What does it mean if the employer notifies an employee that the employment contract will be terminated per 1 March  or will end on that date? What is the last working day? 28 February or 1 March? The Dutch Supreme Court recently had to answer this question.

The answer was simple. Pursuant to the law, the employment contract will in principle end on the last day of the month. The date of termination, therefore, is the last day of the month in which the notice period ends. For example, a director under the articles of association was dismissed as a director on 30 January. The director had excused himself from the general meeting where this decision was taken. On 1 February, the dismissal decision was sent. At that time, the employment law notice period started to run. The notice period ended on 1 March. The date of termination is the last day of the month, so in this case the date of termination was 31 March.

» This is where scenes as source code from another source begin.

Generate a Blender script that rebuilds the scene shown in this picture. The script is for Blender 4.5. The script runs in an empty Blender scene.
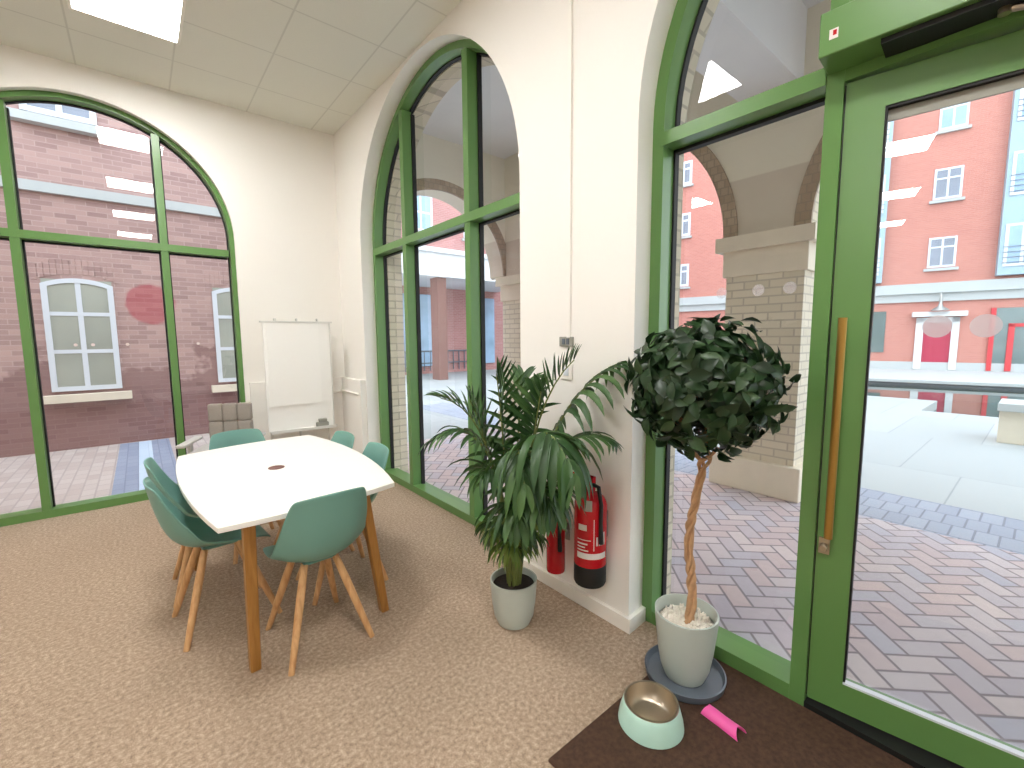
import bpy, bmesh, math, random
from mathutils import Vector, Matrix, Euler
from mathutils.geometry import tessellate_polygon
from mathutils import noise as mnoise
R = math.radians
PI = math.pi
random.seed(7)
sc = bpy.context.scene
COL = sc.collection

# ------------------------------------------------------------------ objects
def obj(name, bm, mat, parent=None, smooth=False, local=False):
    """link a bmesh as one object; shapes are given in world space unless local"""
    if parent is not None and not local:
        bmesh.ops.transform(bm, matrix=WM[parent.name].inverted(), verts=bm.verts)
    me = bpy.data.meshes.new(name)
    bmesh.ops.recalc_face_normals(bm, faces=bm.faces)
    bm.to_mesh(me); bm.free()
    o = bpy.data.objects.new(name, me)
    for m in (mat if isinstance(mat, (list, tuple)) else [mat]):
        me.materials.append(m)
    if smooth:
        for p in me.polygons: p.use_smooth = True
        if smooth != 'all':
            me.set_sharp_from_angle(angle=R(40))
    COL.objects.link(o)
    WM[o.name] = Matrix.Identity(4)
    if parent is not None:
        o.parent = parent
        WM[o.name] = WM[parent.name].copy()
    return o
WM = {}
def tag(o, label, cat, group=None):
    o['label'] = label; o['category'] = cat
    if group: o['group'] = group
    return o
def thing(name, label, cat, loc=(0, 0, 0), rz=0.0, group=None):
    o = bpy.data.objects.new(name, None); COL.objects.link(o)
    o.empty_display_size = .1
    o.location = loc; o.rotation_euler = (0, 0, rz)
    WM[o.name] = Matrix.Translation(loc) @ Matrix.Rotation(rz, 4, 'Z')
    return tag(o, label, cat, group)
def struct(name, label=None, cat=None, loc=(0, 0, 0), rz=0.0):
    o = bpy.data.objects.new(name, None); COL.objects.link(o)
    o.location = loc; o.rotation_euler = (0, 0, rz)
    WM[o.name] = Matrix.Translation(loc) @ Matrix.Rotation(rz, 4, 'Z')
    o['kind'] = 'structure'
    if label: o['label'] = label; o['category'] = cat
    return o
def S(o, label=None, cat=None):
    o['kind'] = 'structure'
    if label: o['label'] = label; o['category'] = cat
    return o
def dup(root, loc, rz, label, group=None):
    r = root.copy(); COL.objects.link(r); r.location = loc; r.rotation_euler = (0, 0, rz); r['label'] = label
    if group: r['group'] = group
    for ch in list(root.children):
        c = ch.copy(); COL.objects.link(c); c.parent = r
        for g in list(ch.children):
            d = g.copy(); COL.objects.link(d); d.parent = c
    return r

# ------------------------------------------------------------------ shapes
def B(): return bmesh.new()
def box(bm, x0, x1, y0, y1, z0, z1, M=None, mi=0):
    v = [bm.verts.new((x, y, z)) for x in (x0, x1) for y in (y0, y1) for z in (z0, z1)]
    if M is not None:
        for a in v: a.co = M @ a.co
    for q in ((0, 1, 3, 2), (4, 6, 7, 5), (0, 4, 5, 1), (2, 3, 7, 6), (0, 2, 6, 4), (1, 5, 7, 3)):
        f = bm.faces.new([v[i] for i in q]); f.material_index = mi
    return v
def bevel(bm, w, seg=2):
    bmesh.ops.recalc_face_normals(bm, faces=bm.faces)
    bmesh.ops.bevel(bm, geom=[e for e in bm.edges if len(e.link_faces) == 2 and e.calc_face_angle(0) > .6], offset=w, segments=seg, affect='EDGES', profile=.5)
    return bm
def bbox(x0, x1, y0, y1, z0, z1, w=.004, seg=2):
    bm = B(); box(bm, x0, x1, y0, y1, z0, z1); return bevel(bm, w, seg)
def ring_faces(bm, rings, close=True, cap=True, mi=0):
    for a, b in zip(rings[:-1], rings[1:]):
        n = len(a)
        for i in range(n if close else n - 1):
            j = (i + 1) % n
            f = bm.faces.new((a[i], a[j], b[j], b[i])); f.material_index = mi
    if cap:
        for r in (rings[0], rings[-1]):
            if len(r) > 2:
                f = bm.faces.new(r); f.material_index = mi
def lathe(bm, prof, c=(0, 0, 0), n=40, M=None, mi=0, cap=True):
    rings = []
    for r, z in prof:
        ring = []
        for i in range(n):
            a = 2 * PI * i / n
            p = Vector((c[0] + r * math.cos(a), c[1] + r * math.sin(a), c[2] + z))
            if M is not None: p = M @ p
            ring.append(bm.verts.new(p))
        rings.append(ring)
    ring_faces(bm, rings, cap=cap, mi=mi)
    return rings
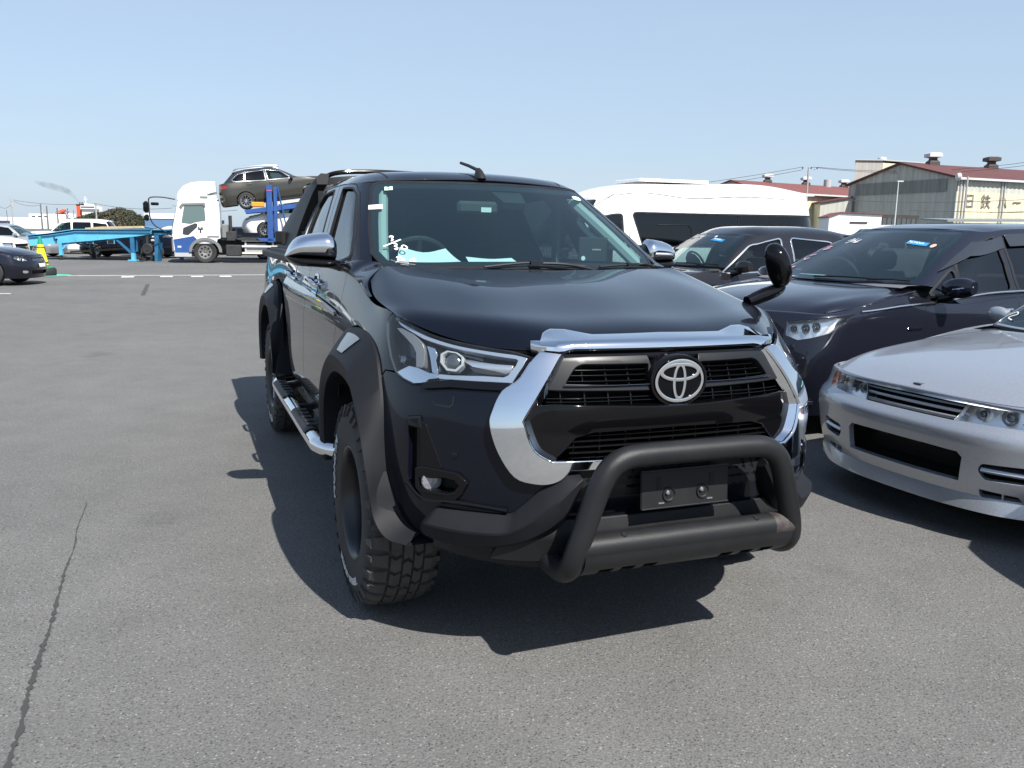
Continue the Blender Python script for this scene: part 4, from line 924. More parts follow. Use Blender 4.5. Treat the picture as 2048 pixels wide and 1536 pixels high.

There are several exceptions to this main rule:

  • A different end date was agreed in writing in advance
  • A different end date is customary within a sector, for example, because the salary is not paid monthly but weekly or four-weekly
  • The employee has an on-call contract. Please note, in that case the end of the month does apply to the employer
  • In the event of bankruptcy
  • Dismissal with immediate effect; and
  • Dismissal during the probationary period

Termination without observing the prescribed notice period

If the employer gives notice before the statutory date of notice, this is a termination where the prescribed notice period has not been observed. The termination is valid and the expiry periods start to run on the date the termination was done. However, in that case the employee is entitled to compensation. This is equal to the salary for the period between the actual date of notice and the statutory date of notice.